In a sense, the process is a form of decision-making, but at a distance and separated from the decision that needs to be made by a period of time, lack of immediacy and in a different place, by a person distant in place and also probably time. For example, when interacting with the American government, you are (or should be, at least) interacting with the decision-making processes of the men who set it up all the way back in the 18th century. 

However, because you’re dealing with a large, ponderous computer, it also functions very much like a computer in that it can only do what it was programmed to do and not much more than that.  In fact, I believe that a lot of people are frustrated with institutions and in fact make their dealings with them harder than they have to be by expecting the institutions to be human. Humans can be bargained with, but institutions aren’t human. We don’t often try to bargain with our computers,so this leads me to believe that we treat institutions as human precisely because we interact with them through humans – the institution’s employees. There’s probably a bit of an IQ and insight barrier to understanding this.

I believe that a large factor in why blacks are disproportionately shot at by police is not only the fact of high black crime rates, but also because when they’re being detained, blacks seem not to understand that they’re dealing with an institution – the police, rather than with a man – the policeman. A man can be bargained with, i. e. be can be persuaded, manipulated, bribed,  begged, intimidated and I suspect that black try to intimidate policemen as they would their fellow ghetto criminals, leading to the policemen coldly and mechanically implementing procedure – i. e. attempting to subdue resisting suspects with gradually escalating degrees of force. Here the policemen are acting as an institution – the police, acting out a series of if-then statements and responding to pre-determined stimuli (facts). This is in stark contrast to a human being. A human being has agency and judgement. Its decision-making process consists not only of observing the facts on the ground, judging them against a prior legal, ethical or moral framework and then issuing a decision, but also of the never-ending give and take of social obligations, positioning, including here the very soft and fuzzy qualities of status, striving, cruelty, pettiness, charity, mercy, boredom and fatigue. The same policeman who’ll brook no resistance to detainment when dealing with criminals and mechanistically implement the guidelines of his department is probably a very human creature in his private life, for example being easily manipulated by the puppy-dog eyes of his daughter into violating the very rules he personally set as a father. 

A good way to look at human judgement processes is to look at judges, who are often in a position where they make decisions on the spot, rather than merely reading a procedural script like workers in institutions.

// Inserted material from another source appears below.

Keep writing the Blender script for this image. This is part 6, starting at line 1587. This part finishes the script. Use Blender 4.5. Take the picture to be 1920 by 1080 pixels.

As criminal lawyers can tell you, the harshness of your sentence can depend on whether the judge has had lunch or not. Sentences given before lunch tend to be harsher because judges are crankier. Attractive women are less likely to be judged harshly. A judge can be pleaded with to show clemency or mercy. A judge can be bribed or intimidated, though judges tend to expect these stimuli and respond negatively to them. But crucially, while he’s not 100% free to interpret the law, the judge remains a human being who can be dealt with as a human being. An institution has its procedures and cannot be bargained with. 

In fact, the best way to deal with an institution is to find a way to bypass its procedures and humanise the interaction, i. e. find someone, anyone – who a) has discretionary powers and b) deal with them as you would with any other human being. 

Most of the popular ways to get anything done when dealing with an institution is to humanise it. The great advantage of having connections is that you get to deal with the man in charge, i. e. The man with discretionary powers. Discretionary powers mean fundamentally decision-making powers and powers to bypass the procedural rules governing the institution. Once you’ve gotten hold of the man, you can use your (hopefully existent) social skills in order to get him to align with whatever you’re trying to accomplish. 

Bribery and intimidation are similar to this, but they usually entail enticing the man who staffs the institution to act like a human being, i. e. to make a decision and insert that decision into the procedural flow of the institution. So, if you’re caught speeding and bribe the traffic policeman, you’re suddenly no longer interacting with the police, but are now interacting with the policeman. He can then distort reality, i. e. feed false data into the institutional procedure flow. “I’ll pretend I saw nothing.” Of course, bribery and intimidation usually work on institutions which are already fraying at the seams, e.g. a police force with underpaid cops. 

I guess this brings us to the final point of today’s exploration which is that institutions aren’t human, but they aren’t computers either. When I push a button on my computer, the associated character appears on the screen. If I type out the word “institution”, there’s no way to bargain with any of the constituent parts of a computer and make it display the word “human.” You can’t bribe a semiconductor into making 1 into a 0, but the human beings staffing institutions can be bribed, bargained with, or otherwise influenced into subverting the institutional programming. For this reason, I’ve concluded, programmers and engineers are the profession which least understands government, next to the very unintelligent. While institutions do indeed function on a series of if-then statements, just like computers, there has never been a computer whose individual circuits could be bargained with into interrupting the procedural flow. But tech bros will see procedures and assume they can just program a government like they do a computer, neglecting the fact that a government necessarily consists of very unpredictable, very fuzzy and soft featherless bipeds.